Euler's formula lets us transform the \sin and \cos parts into this: \begin{aligned} \DeclareMathOperator{\e}{e} \cos(y) &= \frac{\e^{iy} + \e^{-iy}}{2} \\ \sin(y) &= \frac{\e^{iy} - \e^{-iy}}{2i} \end{aligned}
By doing this we can make use of the rules for products of \e, which are preserved for complex numbers: \e^{z_1}\;\e^{z_2} = \e^{z_1+z_2} and magically doing this will end up with some parts that can be put back on the regular trigonometric form be reversing Euler's formula.
Worked example
I will now rewrite trigonometric products like this: \sin{3x}\cos{5x} = \frac{1}{2} (\sin{8x} - \sin{2x}).
First, I will rewrite the left side using Euler's formula: \left( \frac{\e^{3xi} - \e^{-3xi}}{2i} \right) \left( \frac{\e^{5xi} + \e^{-5xi}}{2} \right).
I pull the denominator out in front, and use the product rules of \e: \begin{aligned} &\frac{1}{4i} (\e^{3xi + 5xi} + \e^{-3xi + 5xi} - \e^{-3xi + 5xi} - \e{-3xi - 5xi}) \\ = &\frac{1}{4i}(\e^{8xi} + \e^{-2xi} - \e{2xi} - \e^{-8xi}) \end{aligned}
I break it up in two parts: \frac{1}{4i} (\e^{8xi} - \e^{-8xi}) + \frac{1}{4i} (\e^{-2xi} - \e^{2xi})

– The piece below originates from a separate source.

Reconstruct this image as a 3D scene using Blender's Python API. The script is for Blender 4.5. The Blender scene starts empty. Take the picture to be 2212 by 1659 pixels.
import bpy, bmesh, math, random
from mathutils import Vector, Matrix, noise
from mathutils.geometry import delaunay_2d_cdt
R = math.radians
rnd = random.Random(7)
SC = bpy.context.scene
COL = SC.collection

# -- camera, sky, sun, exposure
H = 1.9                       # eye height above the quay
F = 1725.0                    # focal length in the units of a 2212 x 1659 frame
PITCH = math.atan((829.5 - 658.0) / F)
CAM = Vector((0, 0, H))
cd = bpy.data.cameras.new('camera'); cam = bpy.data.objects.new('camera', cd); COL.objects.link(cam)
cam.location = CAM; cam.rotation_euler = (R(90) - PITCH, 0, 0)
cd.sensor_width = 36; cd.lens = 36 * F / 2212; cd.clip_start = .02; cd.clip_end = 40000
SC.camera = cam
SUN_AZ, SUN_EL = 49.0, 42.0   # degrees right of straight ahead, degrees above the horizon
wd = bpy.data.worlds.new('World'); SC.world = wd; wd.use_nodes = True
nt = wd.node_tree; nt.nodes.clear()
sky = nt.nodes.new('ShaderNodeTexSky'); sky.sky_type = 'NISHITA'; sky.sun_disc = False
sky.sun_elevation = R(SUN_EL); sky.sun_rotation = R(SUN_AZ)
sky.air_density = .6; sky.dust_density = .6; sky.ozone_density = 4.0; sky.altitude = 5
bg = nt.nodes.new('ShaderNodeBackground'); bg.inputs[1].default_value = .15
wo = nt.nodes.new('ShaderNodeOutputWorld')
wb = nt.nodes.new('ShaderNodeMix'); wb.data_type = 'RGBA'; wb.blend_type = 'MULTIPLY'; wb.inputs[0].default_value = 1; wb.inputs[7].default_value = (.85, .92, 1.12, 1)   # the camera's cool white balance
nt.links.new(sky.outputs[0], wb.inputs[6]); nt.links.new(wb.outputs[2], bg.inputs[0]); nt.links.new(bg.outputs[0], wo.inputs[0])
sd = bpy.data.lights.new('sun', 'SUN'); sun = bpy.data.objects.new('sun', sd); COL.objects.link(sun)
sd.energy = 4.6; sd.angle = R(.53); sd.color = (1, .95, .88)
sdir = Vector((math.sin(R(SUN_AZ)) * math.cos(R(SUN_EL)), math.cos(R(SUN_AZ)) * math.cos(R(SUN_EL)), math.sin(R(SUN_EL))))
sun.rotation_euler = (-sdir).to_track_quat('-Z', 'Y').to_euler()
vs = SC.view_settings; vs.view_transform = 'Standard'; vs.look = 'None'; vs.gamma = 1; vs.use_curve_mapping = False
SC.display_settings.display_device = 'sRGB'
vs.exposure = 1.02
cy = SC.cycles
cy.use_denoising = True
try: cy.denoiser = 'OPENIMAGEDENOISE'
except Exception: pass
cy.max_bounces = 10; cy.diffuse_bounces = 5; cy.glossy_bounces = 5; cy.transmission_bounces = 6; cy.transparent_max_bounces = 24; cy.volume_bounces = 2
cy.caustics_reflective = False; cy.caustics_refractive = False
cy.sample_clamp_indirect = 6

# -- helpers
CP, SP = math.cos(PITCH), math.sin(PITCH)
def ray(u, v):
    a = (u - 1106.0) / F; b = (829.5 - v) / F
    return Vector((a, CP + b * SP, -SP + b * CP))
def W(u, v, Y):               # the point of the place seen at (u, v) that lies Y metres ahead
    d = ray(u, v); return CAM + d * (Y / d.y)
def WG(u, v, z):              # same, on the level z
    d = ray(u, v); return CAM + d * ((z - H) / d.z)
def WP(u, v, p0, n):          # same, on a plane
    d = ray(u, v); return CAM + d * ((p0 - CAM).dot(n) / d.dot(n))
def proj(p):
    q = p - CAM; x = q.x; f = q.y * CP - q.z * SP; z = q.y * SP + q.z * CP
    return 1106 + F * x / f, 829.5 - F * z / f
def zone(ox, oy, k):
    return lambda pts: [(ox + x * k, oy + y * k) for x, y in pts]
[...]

Now what we are trying to do is to get it on the form defined by Euler's formula. Because there is a minus between the \e-s in both the first and the second part, we assume that we want to go back to sinus in both cases. Sinus was defined as: \sin(y) = \frac{\e^{iy} - \e^{-iy}}{2i} and therefore part of the denominator of \frac{1}{4i}, is “pulled” into the equation like this: \frac{1}{2} \left(\frac{\e^{8xi} - \e^{-8xi}}{2i}\right) + \frac{1}{2} \left(\frac{\e^{-2xi} - \e^{2xi}}{2i}\right)
Now the “equation” is on the Euler's form, and can be put back as an ordinary trigonometric function. Taking the signing into condition, it ends up like this: \frac{1}{2} (\sin{8x} - \sin{2x}) and thereby the first statement is proved.